### THE RECORDS
++++++++++

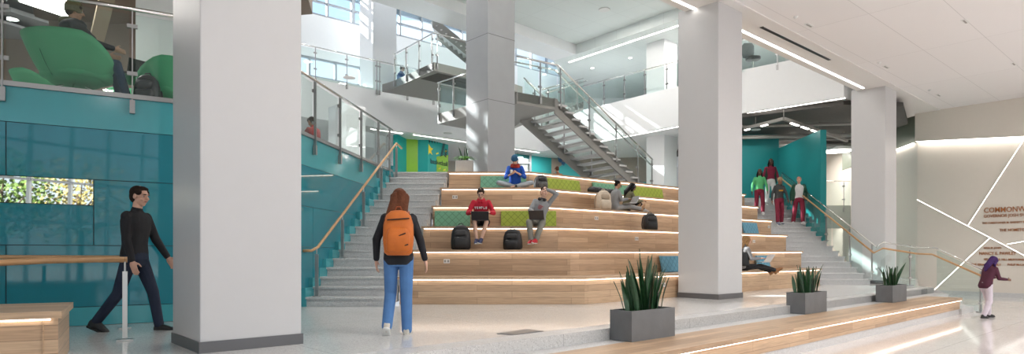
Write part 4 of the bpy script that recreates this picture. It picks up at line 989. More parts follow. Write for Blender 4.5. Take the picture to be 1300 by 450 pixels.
# ---------------------------------------------------------------- foreground walkers
def walkman(t, T, g): pass
person('man in black turtleneck and navy trousers striding past the teal glass wall', (X(171, 7.5), 7.5, 0), R(-90), 1.80,
       dict(pelvis=(0, .0, .90), lean=3, twist=-8, head=(4, 0, 0), aL=((-.12, .30, -.95), (-.02, .55, -.84), None, None, .5), aR=((.12, .08, -1), (.05, .30, -1)),
            lL=((-.02, .36, -.93), (0, .18, -.98), (0, 1, .12)), lR=((.02, -.30, -.95), (0, -.62, -.79), (0, .92, -.38)), legw=1.0),
       'light', 'dark', ('turtleneck', 'black_knit', (.012, .012, .015)), ('trousers', 'navy_wool', (.012, .020, .045)), ('shoe', 'black_leather', (.01, .01, .01), 'black'), vox=.009, hair='short')
def wb(t, T, g):
    k = g['k']; rot = Matrix((g['lat'], g['fwd'], g['up'])).transposed(); c = g['sp'](.13) - g['fwd'] * .20
    o = cloth('orange_pack', (.55, .135, .012), .6, .2, 12); dk = cloth('dark_orange_trim', (.30, .06, .01), .6, .2, 12)
    def ld(mb): mb.v = [c + rot @ p for p in mb.v]; return T(mb)
    h, w_, d = .50, .34, .20
    bp = ld(MB().loft([(V((0, 0, z_ * h - .14)), V((wx * w_ / 2, 0, 0)), V((0, dx * d / 2, 0))) for z_, wx, dx in ((0, .7, .6), (.06, .9, .95), (.35, 1, 1.1), (.68, .96, 1), (.88, .8, .8), (.98, .5, .5), (1.0, .2, .2))], 24, 3)).build('backpack', o, t, smooth=True)
    ld(MB().loft([(V((0, -d * .5, z_ * h - .14)), V((wx * w_ / 2, 0, 0)), V((0, dx * d, 0))) for z_, wx, dx in ((.05, .5, .1), (.1, .74, .24), (.42, .76, .26), (.56, .6, .14), (.6, .4, .04))], 20, 3)).build('front_pocket', o, bp, smooth=True)
    for (a_, b_) in (((-.10, -.13, .02), (.08, -.155, .09)), ((-.06, -.12, -.09), (.11, -.145, -.03)), ((-.12, -.10, .24), (.12, -.10, .26))): ld(MB().tube([a_, b_], .008, 6)).build('strap', cloth('dark_strap', (.05, .02, .01)), bp)
    ld(MB().tube([(-.04, 0, h - .15), (-.02, 0, h - .10), (.02, 0, h - .10), (.04, 0, h - .15)], .008, 6)).build('top_handle', dk, bp)
    for s in (-1, 1):
        T(MB().tube([g['SH'] + g['lat'] * s * .10 - g['fwd'] * .10, g['SH'] + g['lat'] * s * .11 + g['up'] * .045, g['SH'] + g['lat'] * s * .12 + g['fwd'] * .10 - g['up'] * .05, g['sp'](.2) + g['lat'] * s * .15 + g['fwd'] * .09, g['sp'](.1) + g['lat'] * s * .15 - g['fwd'] * .08], .014, 6)).build('strap', dk, bp, smooth=True)
person('woman walking away with an orange backpack, long auburn hair and blue jeans', (X(506, 7.2), 7.2, 0), R(4), 1.68,
       dict(pelvis=(0, 0, .90), lean=4, twist=5, head=(3, 22, 0), aL=((-.32, -.10, -.95), (-.05, .28, -.95)), aR=((.30, -.05, -.95), (.22, .25, -.94)),
            lL=((-.02, .12, -.98), (-.04, -.50, -.86), (-.1, .78, -.6)), lR=((.0, .02, -1), (.02, -.05, -.99), (.08, 1, -.02)), legw=1.15, pant_to=1.02, sleeve_to=1),
       'light', 'auburn', ('jacket', 'black_fleece', (.012, .013, .018)), ('jeans', 'blue_denim', (.075, .19, .42)), ('shoe', 'cream_sneaker', (.55, .52, .45), 'white'), vox=.009, hair='longback', extras=wb)
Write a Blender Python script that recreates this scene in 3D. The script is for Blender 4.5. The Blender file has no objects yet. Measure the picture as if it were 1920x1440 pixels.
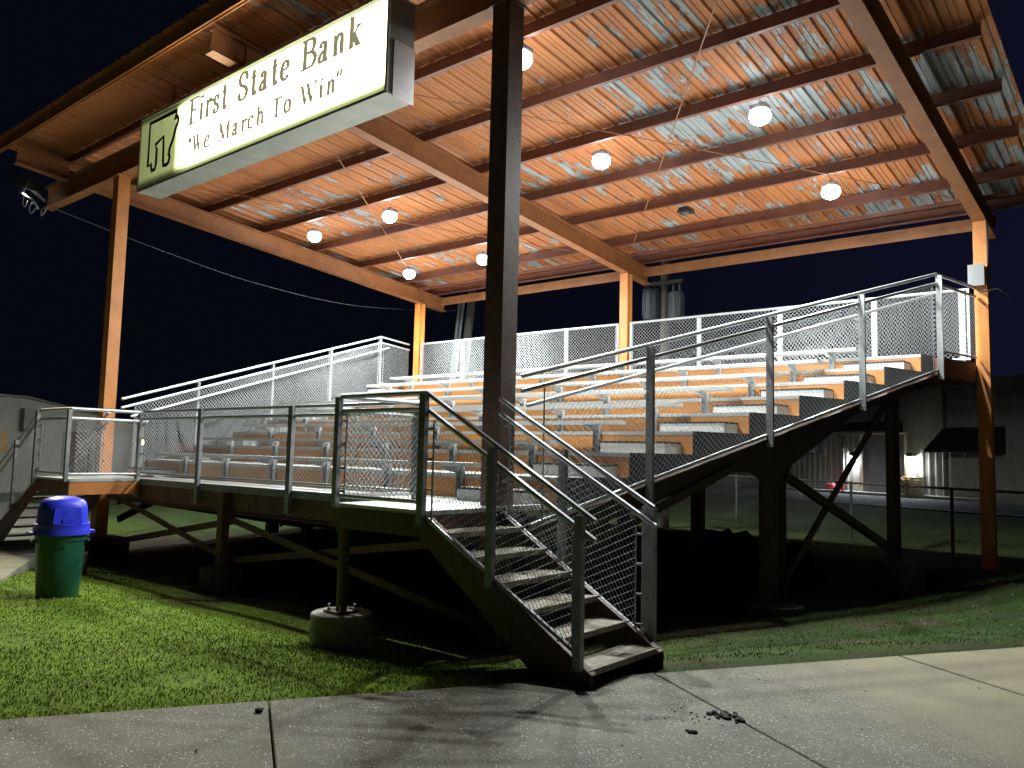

++++++++++

### WHAT YOU ARE ASKED TO DO
Pictures in the data above should not be copied; transcribe everything else exactly.

### ANSWER TO THIS PROBLEM
Write part 4 of the bpy script that recreates this picture. It picks up at line 989. More parts follow. Write for Blender 4.5. Take the picture to be 1300 by 450 pixels.
# ---------------------------------------------------------------- foreground walkers
def walkman(t, T, g): pass
person('man in black turtleneck and navy trousers striding past the teal glass wall', (X(171, 7.5), 7.5, 0), R(-90), 1.80,
       dict(pelvis=(0, .0, .90), lean=3, twist=-8, head=(4, 0, 0), aL=((-.12, .30, -.95), (-.02, .55, -.84), None, None, .5), aR=((.12, .08, -1), (.05, .30, -1)),
            lL=((-.02, .36, -.93), (0, .18, -.98), (0, 1, .12)), lR=((.02, -.30, -.95), (0, -.62, -.79), (0, .92, -.38)), legw=1.0),
       'light', 'dark', ('turtleneck', 'black_knit', (.012, .012, .015)), ('trousers', 'navy_wool', (.012, .020, .045)), ('shoe', 'black_leather', (.01, .01, .01), 'black'), vox=.009, hair='short')
def wb(t, T, g):
    k = g['k']; rot = Matrix((g['lat'], g['fwd'], g['up'])).transposed(); c = g['sp'](.13) - g['fwd'] * .20
    o = cloth('orange_pack', (.55, .135, .012), .6, .2, 12); dk = cloth('dark_orange_trim', (.30, .06, .01), .6, .2, 12)
    def ld(mb): mb.v = [c + rot @ p for p in mb.v]; return T(mb)
    h, w_, d = .50, .34, .20
    bp = ld(MB().loft([(V((0, 0, z_ * h - .14)), V((wx * w_ / 2, 0, 0)), V((0, dx * d / 2, 0))) for z_, wx, dx in ((0, .7, .6), (.06, .9, .95), (.35, 1, 1.1), (.68, .96, 1), (.88, .8, .8), (.98, .5, .5), (1.0, .2, .2))], 24, 3)).build('backpack', o, t, smooth=True)
    ld(MB().loft([(V((0, -d * .5, z_ * h - .14)), V((wx * w_ / 2, 0, 0)), V((0, dx * d, 0))) for z_, wx, dx in ((.05, .5, .1), (.1, .74, .24), (.42, .76, .26), (.56, .6, .14), (.6, .4, .04))], 20, 3)).build('front_pocket', o, bp, smooth=True)
    for (a_, b_) in (((-.10, -.13, .02), (.08, -.155, .09)), ((-.06, -.12, -.09), (.11, -.145, -.03)), ((-.12, -.10, .24), (.12, -.10, .26))): ld(MB().tube([a_, b_], .008, 6)).build('strap', cloth('dark_strap', (.05, .02, .01)), bp)
    ld(MB().tube([(-.04, 0, h - .15), (-.02, 0, h - .10), (.02, 0, h - .10), (.04, 0, h - .15)], .008, 6)).build('top_handle', dk, bp)
    for s in (-1, 1):
        T(MB().tube([g['SH'] + g['lat'] * s * .10 - g['fwd'] * .10, g['SH'] + g['lat'] * s * .11 + g['up'] * .045, g['SH'] + g['lat'] * s * .12 + g['fwd'] * .10 - g['up'] * .05, g['sp'](.2) + g['lat'] * s * .15 + g['fwd'] * .09, g['sp'](.1) + g['lat'] * s * .15 - g['fwd'] * .08], .014, 6)).build('strap', dk, bp, smooth=True)
person('woman walking away with an orange backpack, long auburn hair and blue jeans', (X(506, 7.2), 7.2, 0), R(4), 1.68,
       dict(pelvis=(0, 0, .90), lean=4, twist=5, head=(3, 22, 0), aL=((-.32, -.10, -.95), (-.05, .28, -.95)), aR=((.30, -.05, -.95), (.22, .25, -.94)),
            lL=((-.02, .12, -.98), (-.04, -.50, -.86), (-.1, .78, -.6)), lR=((.0, .02, -1), (.02, -.05, -.99), (.08, 1, -.02)), legw=1.15, pant_to=1.02, sleeve_to=1),
       'light', 'auburn', ('jacket', 'black_fleece', (.012, .013, .018)), ('jeans', 'blue_denim', (.075, .19, .42)), ('shoe', 'cream_sneaker', (.55, .52, .45), 'white'), vox=.009, hair='longback', extras=wb)
Write a Blender Python script that recreates this scene in 3D. The script is for Blender 4.5. The Blender file has no objects yet. Measure the picture as if it were 1920x1440 pixels.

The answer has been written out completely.